▶ _TASK BRIEF_
Exactly the lines from the start of the data through the line containing "SC.camera = cam" should be output, with both ends kept and nothing added.

........

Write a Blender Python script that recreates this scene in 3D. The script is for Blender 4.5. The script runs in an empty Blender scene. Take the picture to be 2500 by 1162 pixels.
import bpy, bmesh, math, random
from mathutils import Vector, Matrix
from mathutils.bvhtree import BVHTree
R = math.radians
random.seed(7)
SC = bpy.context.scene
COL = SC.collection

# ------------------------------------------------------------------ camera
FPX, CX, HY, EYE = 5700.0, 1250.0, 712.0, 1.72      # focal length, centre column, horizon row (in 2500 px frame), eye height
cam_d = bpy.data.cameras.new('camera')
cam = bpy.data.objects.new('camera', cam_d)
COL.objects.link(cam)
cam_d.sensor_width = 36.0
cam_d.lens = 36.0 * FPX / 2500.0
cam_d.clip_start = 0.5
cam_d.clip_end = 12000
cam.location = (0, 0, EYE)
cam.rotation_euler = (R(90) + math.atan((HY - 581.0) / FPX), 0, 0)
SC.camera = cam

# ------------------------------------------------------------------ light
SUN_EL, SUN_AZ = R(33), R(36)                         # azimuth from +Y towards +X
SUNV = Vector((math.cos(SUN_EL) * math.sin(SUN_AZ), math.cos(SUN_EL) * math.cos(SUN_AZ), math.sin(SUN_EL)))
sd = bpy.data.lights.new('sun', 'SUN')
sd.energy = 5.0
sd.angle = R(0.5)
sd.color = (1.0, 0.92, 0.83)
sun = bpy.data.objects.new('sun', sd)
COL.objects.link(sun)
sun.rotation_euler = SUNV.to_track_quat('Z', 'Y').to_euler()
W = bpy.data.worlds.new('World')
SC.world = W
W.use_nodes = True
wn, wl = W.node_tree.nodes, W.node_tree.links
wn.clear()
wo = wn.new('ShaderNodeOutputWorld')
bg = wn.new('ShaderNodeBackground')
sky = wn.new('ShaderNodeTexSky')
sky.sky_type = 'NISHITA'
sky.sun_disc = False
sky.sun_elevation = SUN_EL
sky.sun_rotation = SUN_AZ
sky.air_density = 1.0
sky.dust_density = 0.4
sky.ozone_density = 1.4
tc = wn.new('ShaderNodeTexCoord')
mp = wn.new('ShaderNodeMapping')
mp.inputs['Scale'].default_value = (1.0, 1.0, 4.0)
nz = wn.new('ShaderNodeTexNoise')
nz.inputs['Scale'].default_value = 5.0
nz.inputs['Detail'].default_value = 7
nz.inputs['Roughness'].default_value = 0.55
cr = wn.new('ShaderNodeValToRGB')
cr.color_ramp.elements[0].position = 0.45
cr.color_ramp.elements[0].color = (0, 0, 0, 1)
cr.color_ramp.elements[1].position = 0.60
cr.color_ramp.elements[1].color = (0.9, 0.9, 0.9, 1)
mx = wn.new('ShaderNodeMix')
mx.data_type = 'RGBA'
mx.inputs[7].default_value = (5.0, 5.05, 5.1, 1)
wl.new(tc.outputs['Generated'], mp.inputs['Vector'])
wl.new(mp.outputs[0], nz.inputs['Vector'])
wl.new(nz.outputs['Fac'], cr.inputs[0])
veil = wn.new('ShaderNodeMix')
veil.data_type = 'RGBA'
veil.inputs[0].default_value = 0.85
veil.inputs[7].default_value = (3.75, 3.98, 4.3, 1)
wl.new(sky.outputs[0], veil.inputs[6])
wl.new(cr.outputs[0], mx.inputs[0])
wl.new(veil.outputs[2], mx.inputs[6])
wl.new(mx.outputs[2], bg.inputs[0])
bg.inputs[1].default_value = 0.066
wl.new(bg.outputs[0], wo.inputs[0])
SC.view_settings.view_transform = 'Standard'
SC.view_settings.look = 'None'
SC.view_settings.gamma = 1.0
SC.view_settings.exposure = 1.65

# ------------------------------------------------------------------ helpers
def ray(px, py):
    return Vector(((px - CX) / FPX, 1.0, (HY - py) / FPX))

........

▶ _RESPONSE TO THIS TASK_
Write a Blender Python script that recreates this scene in 3D. The script is for Blender 4.5. The script runs in an empty Blender scene. Take the picture to be 2500 by 1162 pixels.
import bpy, bmesh, math, random
from mathutils import Vector, Matrix
from mathutils.bvhtree import BVHTree
R = math.radians
random.seed(7)
SC = bpy.context.scene
COL = SC.collection

# ------------------------------------------------------------------ camera
FPX, CX, HY, EYE = 5700.0, 1250.0, 712.0, 1.72      # focal length, centre column, horizon row (in 2500 px frame), eye height
cam_d = bpy.data.cameras.new('camera')
cam = bpy.data.objects.new('camera', cam_d)
COL.objects.link(cam)
cam_d.sensor_width = 36.0
cam_d.lens = 36.0 * FPX / 2500.0
cam_d.clip_start = 0.5
cam_d.clip_end = 12000
cam.location = (0, 0, EYE)
cam.rotation_euler = (R(90) + math.atan((HY - 581.0) / FPX), 0, 0)
SC.camera = cam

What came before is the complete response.